Gang pulls off $5.2 million bank job via remote access

Criminals in South Africa have carried off a cunning remote access heist that has left one of the country’s banks nursing a stunning $5.2 million (42 million Rand) loss.

After opening accounts at the South African Postbank months in advance, between 1 and 3 January the gang remotely accessed the computers of two employees using valid logins which were linked to the money transfer system.

Large sums of money were then moved to the mule accounts before being withdrawn from ATMs across the country as cash.

The transfers were apparently not picked up by the internal fraud detection system which might have had something to do with the fact that the period of the theft coincided with a New Year holiday.

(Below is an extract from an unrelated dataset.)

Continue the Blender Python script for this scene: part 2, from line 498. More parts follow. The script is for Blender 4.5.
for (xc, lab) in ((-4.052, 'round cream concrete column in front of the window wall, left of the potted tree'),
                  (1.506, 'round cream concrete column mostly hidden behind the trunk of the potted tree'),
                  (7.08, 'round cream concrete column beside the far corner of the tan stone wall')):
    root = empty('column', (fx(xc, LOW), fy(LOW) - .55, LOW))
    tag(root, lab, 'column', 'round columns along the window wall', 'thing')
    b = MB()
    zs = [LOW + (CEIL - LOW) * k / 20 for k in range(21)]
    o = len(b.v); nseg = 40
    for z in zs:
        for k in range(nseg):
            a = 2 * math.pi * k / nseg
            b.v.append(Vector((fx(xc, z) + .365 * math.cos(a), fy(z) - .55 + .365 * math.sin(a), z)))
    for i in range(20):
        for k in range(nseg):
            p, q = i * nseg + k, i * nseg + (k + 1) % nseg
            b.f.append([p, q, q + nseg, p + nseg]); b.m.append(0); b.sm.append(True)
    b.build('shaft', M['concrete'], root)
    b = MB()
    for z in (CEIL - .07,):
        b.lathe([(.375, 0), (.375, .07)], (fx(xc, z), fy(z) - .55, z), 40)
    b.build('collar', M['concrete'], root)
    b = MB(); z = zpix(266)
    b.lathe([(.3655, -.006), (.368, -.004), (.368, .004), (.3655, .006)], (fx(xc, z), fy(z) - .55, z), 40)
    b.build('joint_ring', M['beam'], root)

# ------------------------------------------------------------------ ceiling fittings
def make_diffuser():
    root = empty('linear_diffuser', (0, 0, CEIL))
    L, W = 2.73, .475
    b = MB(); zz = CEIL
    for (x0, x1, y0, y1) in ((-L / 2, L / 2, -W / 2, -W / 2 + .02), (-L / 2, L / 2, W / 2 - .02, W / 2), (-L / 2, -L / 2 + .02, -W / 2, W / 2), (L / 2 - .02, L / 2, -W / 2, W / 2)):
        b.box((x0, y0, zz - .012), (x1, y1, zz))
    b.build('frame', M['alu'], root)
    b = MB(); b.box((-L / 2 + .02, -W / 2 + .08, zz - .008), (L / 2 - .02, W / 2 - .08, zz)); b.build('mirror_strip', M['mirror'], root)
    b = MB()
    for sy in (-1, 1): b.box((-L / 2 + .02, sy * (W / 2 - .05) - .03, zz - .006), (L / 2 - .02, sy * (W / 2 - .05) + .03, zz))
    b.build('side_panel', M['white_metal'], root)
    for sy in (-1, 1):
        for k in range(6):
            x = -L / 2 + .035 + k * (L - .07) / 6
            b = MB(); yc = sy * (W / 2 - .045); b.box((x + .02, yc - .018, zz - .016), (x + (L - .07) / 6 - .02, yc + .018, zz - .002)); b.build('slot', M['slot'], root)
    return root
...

The Zambian-based Sunday Times newspaper quoted an unnamed source willing to point the finger at poor IT.

“The Postbank network and security systems are shocking and in desperate need of an overhaul. This [the bank theft] was always going to be a very real possibility,” the source said.

“At first glance you have to say the intrusion detection system on its servers were obviously not working properly. It will be difficult for the post office to detect and stop something like this. But if they had the will and knowledge it could certainly have been prevented.”

Direct thefts from bank systems are rare, or at least if any have happened they have not been made public. The conventional route to a bank’s money is by compromising the accounts of customers who then attempt to claim the sums lost back from the institution.

Perhaps the most famous example of an inside job is the 2004 conspiracy to steal hundreds of millions of pounds from Japan’s Sumitomo Mitsui Bank in London by a gang that included a staff member with inside knowledge. The theft was only foiled because those involved failed to negotiate the electronic transfer system correctly.

Because the Postbank is owned by the country’s national Post Office the theft has the making of a political scandal. Police and the South African National Intelligence Agency (NIA) have launched their own investigation.